Was Joseph Smith Jr. a liar and a con artist looking to destroy the lives of other's with his prophecies and his "new church"? Was he trying to serve his own personal interests and get personal gain? I certainly don't think so. I believe what happened to him actually did happen and he didn't understand why people didn't believe him. Even though many did not believe him and did many horrible things to him because of what he said, he remained optimistic and continued on in his pursuit of change to better himself, his family, the country and the world. He did everything in his power to bring about this change.

Is Barack Obama a liar and a con artist looking to destroy the lives of other's with his hope for change and his new ideas? Is he trying to serve his own personal interests and get personal gain? I don't think so. I believe he is sincere in his quest for change and I think he'll do everything in his power to bring about that change. Obama has laid out how to make his plans work. He wants this change for everyone. He believes in fairness and equality. His ideas and plans for taxes and health care are an example of his quest for fairness and equality. By repealing President's Bush's tax cuts for the wealthy and giving better tax breaks for average Americans, Obama creates more equality. Another example of Obama's desire for fairness and equality are his plans for helping families become stronger, wealthier, and healthier. You can read more about how he values families here. What could be better than fairness and equality?

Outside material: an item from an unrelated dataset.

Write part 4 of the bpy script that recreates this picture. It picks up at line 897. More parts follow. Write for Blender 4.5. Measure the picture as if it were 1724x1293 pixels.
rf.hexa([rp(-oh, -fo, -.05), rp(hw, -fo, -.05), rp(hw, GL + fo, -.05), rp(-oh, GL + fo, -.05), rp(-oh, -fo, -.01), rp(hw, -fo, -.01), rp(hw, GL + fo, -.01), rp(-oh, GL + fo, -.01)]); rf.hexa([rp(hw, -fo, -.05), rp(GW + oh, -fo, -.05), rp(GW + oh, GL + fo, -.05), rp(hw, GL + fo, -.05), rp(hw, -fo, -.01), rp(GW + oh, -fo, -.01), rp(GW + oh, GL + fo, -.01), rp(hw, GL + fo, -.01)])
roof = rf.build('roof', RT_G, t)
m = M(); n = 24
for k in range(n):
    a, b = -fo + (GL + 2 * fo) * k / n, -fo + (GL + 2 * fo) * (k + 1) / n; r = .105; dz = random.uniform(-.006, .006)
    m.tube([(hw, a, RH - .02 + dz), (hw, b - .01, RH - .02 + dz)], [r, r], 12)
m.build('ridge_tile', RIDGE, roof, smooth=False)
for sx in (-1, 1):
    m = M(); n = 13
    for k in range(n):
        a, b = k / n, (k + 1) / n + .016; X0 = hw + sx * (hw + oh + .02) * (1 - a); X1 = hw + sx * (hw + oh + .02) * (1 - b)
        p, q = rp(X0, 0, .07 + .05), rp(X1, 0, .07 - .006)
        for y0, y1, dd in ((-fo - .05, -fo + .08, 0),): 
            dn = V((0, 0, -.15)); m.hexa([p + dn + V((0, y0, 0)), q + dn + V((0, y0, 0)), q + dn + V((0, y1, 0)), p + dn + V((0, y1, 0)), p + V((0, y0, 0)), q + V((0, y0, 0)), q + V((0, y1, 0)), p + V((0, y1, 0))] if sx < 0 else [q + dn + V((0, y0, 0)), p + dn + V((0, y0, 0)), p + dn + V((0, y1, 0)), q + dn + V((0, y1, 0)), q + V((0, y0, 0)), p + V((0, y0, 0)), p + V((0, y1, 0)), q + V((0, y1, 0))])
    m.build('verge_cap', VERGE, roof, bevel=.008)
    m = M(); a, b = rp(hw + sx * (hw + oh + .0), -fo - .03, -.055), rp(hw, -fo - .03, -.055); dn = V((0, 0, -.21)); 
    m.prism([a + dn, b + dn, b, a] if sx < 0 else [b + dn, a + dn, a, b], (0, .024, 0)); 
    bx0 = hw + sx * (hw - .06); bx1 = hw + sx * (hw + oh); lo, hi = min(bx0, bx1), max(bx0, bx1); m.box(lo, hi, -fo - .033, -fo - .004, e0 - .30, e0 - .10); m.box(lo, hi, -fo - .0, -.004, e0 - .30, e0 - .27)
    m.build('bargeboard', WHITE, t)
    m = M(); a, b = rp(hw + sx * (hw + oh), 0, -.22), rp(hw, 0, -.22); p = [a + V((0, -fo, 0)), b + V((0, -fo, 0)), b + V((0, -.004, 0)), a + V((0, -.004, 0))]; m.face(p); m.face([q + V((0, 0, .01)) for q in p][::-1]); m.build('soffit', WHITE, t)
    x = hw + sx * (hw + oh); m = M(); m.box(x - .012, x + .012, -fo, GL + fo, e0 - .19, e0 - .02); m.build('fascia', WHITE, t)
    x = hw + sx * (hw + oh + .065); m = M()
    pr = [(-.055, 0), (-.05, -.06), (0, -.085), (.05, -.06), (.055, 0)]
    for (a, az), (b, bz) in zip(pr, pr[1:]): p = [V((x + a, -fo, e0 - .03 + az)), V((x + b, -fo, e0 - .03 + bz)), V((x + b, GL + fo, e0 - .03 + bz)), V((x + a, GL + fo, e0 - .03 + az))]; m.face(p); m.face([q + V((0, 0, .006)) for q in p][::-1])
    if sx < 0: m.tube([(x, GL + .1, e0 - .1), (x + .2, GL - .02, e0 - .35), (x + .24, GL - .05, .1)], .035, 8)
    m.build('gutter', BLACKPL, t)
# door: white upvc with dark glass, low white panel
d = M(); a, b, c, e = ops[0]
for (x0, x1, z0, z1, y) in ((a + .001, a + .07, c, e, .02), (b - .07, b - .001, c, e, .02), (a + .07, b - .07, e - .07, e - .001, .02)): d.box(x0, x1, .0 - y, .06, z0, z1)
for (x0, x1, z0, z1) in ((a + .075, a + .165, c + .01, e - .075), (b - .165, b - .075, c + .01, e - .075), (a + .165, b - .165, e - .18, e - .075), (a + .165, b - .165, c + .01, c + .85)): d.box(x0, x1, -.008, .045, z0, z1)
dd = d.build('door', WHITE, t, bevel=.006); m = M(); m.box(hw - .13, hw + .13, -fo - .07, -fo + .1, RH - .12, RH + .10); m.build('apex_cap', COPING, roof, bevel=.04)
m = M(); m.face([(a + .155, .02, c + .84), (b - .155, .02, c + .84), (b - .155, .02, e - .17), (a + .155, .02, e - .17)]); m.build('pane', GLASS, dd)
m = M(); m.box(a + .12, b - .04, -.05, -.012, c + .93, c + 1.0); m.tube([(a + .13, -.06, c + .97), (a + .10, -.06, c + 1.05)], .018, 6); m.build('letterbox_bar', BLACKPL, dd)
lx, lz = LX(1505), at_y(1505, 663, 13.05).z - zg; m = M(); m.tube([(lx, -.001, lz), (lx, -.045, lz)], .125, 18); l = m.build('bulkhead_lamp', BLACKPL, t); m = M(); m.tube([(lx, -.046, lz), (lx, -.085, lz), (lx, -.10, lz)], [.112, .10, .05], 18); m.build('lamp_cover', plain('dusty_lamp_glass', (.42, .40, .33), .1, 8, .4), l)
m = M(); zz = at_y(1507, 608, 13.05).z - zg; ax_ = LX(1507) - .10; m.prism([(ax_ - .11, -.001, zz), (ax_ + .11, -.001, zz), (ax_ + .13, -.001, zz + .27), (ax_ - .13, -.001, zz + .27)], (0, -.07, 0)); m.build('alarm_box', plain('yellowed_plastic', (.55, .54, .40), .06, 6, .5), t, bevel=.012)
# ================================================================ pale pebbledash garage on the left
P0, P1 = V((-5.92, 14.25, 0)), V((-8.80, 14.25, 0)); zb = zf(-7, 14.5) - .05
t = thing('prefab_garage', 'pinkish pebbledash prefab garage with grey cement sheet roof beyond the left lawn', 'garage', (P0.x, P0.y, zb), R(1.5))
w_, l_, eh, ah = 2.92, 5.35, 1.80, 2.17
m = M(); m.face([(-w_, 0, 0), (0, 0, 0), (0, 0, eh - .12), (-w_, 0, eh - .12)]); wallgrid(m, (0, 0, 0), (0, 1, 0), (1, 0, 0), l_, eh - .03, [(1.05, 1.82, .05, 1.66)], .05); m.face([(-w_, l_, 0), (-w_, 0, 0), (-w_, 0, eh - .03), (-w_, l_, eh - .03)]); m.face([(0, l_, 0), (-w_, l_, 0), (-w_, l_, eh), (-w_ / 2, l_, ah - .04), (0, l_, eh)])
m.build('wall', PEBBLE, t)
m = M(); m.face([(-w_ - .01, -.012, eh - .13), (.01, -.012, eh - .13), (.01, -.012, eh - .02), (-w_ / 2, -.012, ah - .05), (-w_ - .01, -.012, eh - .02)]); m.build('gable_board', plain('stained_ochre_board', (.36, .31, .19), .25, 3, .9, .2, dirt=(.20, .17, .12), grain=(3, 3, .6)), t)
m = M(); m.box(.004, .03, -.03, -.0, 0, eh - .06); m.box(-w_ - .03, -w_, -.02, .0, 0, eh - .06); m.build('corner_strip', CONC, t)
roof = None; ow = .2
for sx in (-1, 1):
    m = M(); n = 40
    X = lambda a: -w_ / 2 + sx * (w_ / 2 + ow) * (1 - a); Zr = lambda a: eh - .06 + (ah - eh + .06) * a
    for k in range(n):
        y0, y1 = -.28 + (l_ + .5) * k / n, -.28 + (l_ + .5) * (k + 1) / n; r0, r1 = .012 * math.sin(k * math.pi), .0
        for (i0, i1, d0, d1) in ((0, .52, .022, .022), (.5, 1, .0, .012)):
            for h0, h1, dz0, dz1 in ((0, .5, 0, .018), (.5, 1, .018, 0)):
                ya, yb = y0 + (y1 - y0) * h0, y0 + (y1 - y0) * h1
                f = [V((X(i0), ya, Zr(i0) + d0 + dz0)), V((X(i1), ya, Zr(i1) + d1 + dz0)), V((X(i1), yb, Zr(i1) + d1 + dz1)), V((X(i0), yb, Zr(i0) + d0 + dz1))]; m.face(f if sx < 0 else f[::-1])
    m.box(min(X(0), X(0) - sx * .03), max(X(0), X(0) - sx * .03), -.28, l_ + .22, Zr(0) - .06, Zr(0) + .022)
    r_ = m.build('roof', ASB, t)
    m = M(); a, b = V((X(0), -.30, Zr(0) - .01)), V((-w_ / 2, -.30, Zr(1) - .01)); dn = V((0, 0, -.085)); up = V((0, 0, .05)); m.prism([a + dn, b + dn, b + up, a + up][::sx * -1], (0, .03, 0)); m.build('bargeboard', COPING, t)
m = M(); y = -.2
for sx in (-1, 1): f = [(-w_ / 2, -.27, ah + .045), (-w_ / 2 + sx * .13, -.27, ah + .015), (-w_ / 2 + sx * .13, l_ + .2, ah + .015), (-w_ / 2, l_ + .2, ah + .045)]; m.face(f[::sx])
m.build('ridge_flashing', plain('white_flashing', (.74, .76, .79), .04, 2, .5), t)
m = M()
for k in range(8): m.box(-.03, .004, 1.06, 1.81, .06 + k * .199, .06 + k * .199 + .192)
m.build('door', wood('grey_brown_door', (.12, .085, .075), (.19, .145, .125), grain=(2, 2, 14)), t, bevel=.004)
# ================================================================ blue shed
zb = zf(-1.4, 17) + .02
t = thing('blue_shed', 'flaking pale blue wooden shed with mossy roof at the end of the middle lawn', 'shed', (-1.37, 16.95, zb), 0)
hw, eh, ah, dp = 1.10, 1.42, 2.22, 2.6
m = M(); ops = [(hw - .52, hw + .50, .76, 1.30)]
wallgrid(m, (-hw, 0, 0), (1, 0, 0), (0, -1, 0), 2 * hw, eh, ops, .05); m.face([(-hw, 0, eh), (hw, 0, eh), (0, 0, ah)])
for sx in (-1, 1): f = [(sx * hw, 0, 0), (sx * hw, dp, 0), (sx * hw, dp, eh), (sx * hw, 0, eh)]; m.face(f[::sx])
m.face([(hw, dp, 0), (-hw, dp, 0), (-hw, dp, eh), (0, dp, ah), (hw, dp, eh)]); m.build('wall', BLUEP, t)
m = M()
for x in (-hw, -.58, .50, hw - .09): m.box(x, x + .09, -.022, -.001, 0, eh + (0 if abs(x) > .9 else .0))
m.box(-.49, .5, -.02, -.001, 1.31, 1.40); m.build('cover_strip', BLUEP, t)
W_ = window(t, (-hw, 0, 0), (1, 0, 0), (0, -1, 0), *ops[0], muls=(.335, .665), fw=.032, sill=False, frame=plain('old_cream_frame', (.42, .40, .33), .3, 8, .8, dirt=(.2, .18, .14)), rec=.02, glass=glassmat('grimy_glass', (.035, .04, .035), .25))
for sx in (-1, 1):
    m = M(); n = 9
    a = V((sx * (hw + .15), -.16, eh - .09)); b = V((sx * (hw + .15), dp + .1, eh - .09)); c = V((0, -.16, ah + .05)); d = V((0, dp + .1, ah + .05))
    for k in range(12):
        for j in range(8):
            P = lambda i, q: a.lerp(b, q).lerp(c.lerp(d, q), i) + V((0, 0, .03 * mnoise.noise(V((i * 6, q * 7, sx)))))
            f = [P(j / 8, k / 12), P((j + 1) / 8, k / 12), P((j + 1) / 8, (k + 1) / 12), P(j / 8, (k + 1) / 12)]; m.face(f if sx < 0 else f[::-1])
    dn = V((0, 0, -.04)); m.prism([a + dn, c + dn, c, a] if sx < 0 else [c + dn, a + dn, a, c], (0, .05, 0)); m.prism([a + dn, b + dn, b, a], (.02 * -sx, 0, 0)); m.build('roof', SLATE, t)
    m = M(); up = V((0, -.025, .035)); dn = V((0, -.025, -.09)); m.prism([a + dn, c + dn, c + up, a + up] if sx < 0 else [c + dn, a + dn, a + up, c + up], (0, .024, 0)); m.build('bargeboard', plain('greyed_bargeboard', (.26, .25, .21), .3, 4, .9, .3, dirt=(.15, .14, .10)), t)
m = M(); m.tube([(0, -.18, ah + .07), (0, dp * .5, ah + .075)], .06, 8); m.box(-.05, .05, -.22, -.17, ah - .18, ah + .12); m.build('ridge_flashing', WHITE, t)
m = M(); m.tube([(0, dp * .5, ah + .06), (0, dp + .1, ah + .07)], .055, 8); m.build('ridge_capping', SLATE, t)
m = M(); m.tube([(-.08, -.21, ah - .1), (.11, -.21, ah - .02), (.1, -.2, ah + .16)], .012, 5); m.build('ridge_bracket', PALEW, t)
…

As a true gentleman, Obama has taken the criticism and attacks he has received, stayed cool, calm and optimistic while continuing on his pursuit for change. I admire him for not lashing out at those who have attacked him. When people attacked him for attending a church where a preacher made questionable comments, Obama gave his faith speech. This speech was a much better way of fighting back. Instead of attacking those that had attacked him, he used his intelligence and words to prove to people that he is a person of integrity and did not share the opinions of his fellow church goer. For a politician, I think he has done a good job of running a clean campaign. I really admire him.